What's your point? The price of a commodity is wholly dependent on the market. It doesn't really matter how much work was put into it, I could have spent billions of dollars manufacturing a single car but if it doesn't run nobody will buy it and I'd have to lower the price.

>> No.8878860

>>8878835
The manuscript is only worth what a buyer's willing to pay for it, based upon the manuscript's scarcity. The amount of labor that went into producing the manuscript (hundreds or thousands of years ago) is not proportional to how much it's worth now that it's so rare. Typical things that are still produced now can go up or down in prices.

>> No.8878869

>>8878837
>I could have spent billions of dollars manufacturing a single car but if it doesn't run nobody will buy it and I'd have to lower the price
>I spent billions of dollars
Somebody still ends up paying for that labour even if it isn't the consumer. If you make a car that can't run and have to lower the price, you're eating the loss.

>> No.8878890

>>8878573
That means you aren't interested in what your reading.
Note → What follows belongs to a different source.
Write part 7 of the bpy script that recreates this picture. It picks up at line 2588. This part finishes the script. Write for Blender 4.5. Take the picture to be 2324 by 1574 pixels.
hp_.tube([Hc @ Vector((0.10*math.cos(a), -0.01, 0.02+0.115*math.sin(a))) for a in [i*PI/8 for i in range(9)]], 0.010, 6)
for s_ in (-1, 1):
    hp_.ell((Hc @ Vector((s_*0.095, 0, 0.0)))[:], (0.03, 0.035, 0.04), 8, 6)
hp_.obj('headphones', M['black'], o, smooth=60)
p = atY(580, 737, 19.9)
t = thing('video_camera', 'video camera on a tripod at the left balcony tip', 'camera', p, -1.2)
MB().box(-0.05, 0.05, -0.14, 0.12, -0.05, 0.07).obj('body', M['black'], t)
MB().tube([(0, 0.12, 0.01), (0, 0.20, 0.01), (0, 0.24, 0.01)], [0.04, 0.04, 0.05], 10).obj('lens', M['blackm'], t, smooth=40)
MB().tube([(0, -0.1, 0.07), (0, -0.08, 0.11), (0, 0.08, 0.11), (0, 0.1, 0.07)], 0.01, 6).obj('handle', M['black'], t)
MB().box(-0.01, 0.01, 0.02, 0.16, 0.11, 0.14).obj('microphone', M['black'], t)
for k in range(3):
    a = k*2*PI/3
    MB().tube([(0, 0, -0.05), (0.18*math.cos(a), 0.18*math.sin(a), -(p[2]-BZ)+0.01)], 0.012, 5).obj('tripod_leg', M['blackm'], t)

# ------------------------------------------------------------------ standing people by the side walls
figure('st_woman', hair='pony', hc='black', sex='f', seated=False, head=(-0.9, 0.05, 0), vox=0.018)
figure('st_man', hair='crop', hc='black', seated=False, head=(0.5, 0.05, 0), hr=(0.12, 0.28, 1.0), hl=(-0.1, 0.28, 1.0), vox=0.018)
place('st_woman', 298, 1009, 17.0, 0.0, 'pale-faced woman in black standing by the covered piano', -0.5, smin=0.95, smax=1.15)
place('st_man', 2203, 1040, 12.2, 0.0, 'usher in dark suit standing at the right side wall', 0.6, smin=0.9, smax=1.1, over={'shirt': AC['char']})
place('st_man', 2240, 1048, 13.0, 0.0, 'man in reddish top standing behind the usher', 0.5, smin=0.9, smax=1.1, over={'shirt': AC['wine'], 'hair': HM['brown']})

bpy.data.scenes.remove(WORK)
Read something else.

>> No.8878909

>>8878835
An ancient manuscript is more like land than a commodity since its supply is fixed, think of its price like rent instead of the value of a commodity.

>>8878837
>The price of a commodity is wholly dependent on the market.
That's right.
>It doesn't really matter how much work was put into it
Wrong. Labour is a cost of production, even at a crude empirical level that is one factor determining the lower limits of a profitable price you can set.
>I could have spent billions of dollars manufacturing a single car but if it doesn't run nobody will buy it and I'd have to lower the price.
I don't see your point beyond the fact you can't set prices at whatever you want and expect to be able to sell. Car companies can come and go, if someone is stupid enough to spent billions of dollars manufacturing a single car they probably won't survive and their plants/intellectual property if reusable will be sold off at a discount and utilized (if possible).

>> No.8878932

>>8878890
This coming from the same guy who wrote "Put a gun to his head and make him read" in response to another thread where OP was asking how to get their 7 year old stepbrother interested in reading. Nice.

>> No.8878942

>>8878583
Honestly you want the truth? You are a bitch with no concept of self worth. The only people who read The Wealth of Nations front to back are people who plan on doing something useful with their lives. You are basically just sitting on your ass making shitposts on 4chan because you have to read a book that is very long and monotonous. As human history develops, the literature becomes increasingly terse, dense, and sometimes just plain hard to read. You will miss the days when you read The Wealth of Nations and complain about size and topics.

Also, it's a great hstorical read. Appreciate it for the discussion of economics, sure, but what other people are saying about the content is correct: almost half of it could be called a history book, especially Book III iirc.